In den vergangenen fünf Jahren schien es für Start-ups nur in eine Richtung zu gehen: nach oben. Unternehmen wie Klarna, Gorillas oder N26 schafften es in kürzester Zeit zu Unicorns, also Firmen mit einer Bewertung von mehr als 1 Mrd. Dollar zu...

Der Start-up-Boom ist vorbei – Venture Capital nicht

In den vergangenen fünf Jahren schien es für Start-ups nur in eine Richtung zu gehen: nach oben. Unternehmen wie Klarna, Gorillas oder N26 schafften es in kürzester Zeit zu Unicorns, also Firmen mit einer Bewertung von mehr als 1 Mrd. Dollar zu werden. Während 2020 nur 168 Unternehmen diesen Status erlangten, waren es 2021 über 600. Die ersten Decacorns machten Schlag­zeilen. Aspekte wie das Geschäfts­modell rückten zunehmend in den Hintergrund. Einige Hedgefonds punkteten damit, dass sie Finanzierungen auch ohne Due Diligence durchführten.

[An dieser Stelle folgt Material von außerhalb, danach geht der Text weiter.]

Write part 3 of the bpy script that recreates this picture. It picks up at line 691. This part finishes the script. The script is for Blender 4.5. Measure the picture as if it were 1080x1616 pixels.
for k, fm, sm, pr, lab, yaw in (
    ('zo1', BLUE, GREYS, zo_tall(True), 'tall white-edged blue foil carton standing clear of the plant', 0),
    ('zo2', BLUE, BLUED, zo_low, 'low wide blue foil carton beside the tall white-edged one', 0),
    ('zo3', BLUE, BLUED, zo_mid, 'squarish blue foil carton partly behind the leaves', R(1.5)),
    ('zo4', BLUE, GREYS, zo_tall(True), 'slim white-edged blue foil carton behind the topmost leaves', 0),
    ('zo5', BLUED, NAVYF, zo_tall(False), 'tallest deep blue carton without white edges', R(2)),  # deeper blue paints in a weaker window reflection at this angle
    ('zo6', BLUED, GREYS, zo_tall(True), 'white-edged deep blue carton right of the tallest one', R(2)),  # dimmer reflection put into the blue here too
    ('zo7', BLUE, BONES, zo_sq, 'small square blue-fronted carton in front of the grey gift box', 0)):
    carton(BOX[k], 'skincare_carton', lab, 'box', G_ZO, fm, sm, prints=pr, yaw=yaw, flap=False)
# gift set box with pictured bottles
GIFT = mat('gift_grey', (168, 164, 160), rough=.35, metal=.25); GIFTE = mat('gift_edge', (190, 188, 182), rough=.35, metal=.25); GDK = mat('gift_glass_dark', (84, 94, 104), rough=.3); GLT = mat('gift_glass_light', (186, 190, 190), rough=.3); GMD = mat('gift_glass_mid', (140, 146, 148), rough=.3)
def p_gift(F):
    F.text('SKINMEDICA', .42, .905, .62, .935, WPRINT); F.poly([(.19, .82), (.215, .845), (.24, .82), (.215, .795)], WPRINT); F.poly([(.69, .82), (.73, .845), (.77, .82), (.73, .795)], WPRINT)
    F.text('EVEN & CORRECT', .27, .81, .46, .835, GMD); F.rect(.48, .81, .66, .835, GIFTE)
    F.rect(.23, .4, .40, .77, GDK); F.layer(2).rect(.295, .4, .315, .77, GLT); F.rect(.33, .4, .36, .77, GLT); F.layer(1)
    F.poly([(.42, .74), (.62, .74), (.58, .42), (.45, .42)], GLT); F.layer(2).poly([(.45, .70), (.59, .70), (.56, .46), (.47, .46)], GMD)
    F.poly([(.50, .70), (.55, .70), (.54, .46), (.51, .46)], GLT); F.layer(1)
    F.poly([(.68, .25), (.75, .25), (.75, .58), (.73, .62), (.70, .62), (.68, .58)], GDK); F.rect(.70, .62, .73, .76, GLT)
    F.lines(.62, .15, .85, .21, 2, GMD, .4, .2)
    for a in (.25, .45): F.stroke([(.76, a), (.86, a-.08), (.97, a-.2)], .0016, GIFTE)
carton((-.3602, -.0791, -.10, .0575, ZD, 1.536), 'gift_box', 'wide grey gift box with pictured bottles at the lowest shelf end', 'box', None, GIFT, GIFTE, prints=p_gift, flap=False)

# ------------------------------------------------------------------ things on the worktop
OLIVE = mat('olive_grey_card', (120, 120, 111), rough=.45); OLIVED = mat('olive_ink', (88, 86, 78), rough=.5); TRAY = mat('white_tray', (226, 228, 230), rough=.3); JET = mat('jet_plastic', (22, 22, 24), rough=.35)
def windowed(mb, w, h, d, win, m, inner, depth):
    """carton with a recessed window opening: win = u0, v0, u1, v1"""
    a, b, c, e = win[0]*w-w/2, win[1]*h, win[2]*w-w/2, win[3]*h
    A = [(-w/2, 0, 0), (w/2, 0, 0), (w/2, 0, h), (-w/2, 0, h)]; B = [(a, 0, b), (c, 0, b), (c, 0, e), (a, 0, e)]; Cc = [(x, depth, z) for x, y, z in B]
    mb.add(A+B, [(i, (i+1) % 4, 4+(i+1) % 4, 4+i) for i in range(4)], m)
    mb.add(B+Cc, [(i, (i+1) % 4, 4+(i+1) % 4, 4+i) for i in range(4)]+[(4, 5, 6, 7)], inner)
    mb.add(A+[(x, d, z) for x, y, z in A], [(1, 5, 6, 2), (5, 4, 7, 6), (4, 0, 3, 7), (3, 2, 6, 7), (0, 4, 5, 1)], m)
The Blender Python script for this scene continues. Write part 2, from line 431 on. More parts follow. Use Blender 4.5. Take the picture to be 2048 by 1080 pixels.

Dieser Trend ist vorbei. Sowohl die Anzahl der Finanzierungen als auch deren Höhe ist stark rückläufig. Im zweiten Quartal 2022 flossen rund 120 Mrd. Dollar an Venture Capital, fast ein Drittel weniger als im selben Quartal des Vorjahres. Finanzierungsrunden finden zu teilweise deutlich niedrigeren Bewertungen statt. Sequoia Capital, einer der prominentesten Fonds der Branche, hat sein Portfolio auf härtere Zeiten eingestimmt, in denen neues Kapital knapper sein wird.

Es handelt sich um eine gesunde Korrektur, nicht aber um ein Ende der Erfolgsgeschichte von Venture. Finanzierungen waren im zweiten Quartal zwar rückläufig, lagen aber noch immer deutlich über 2020.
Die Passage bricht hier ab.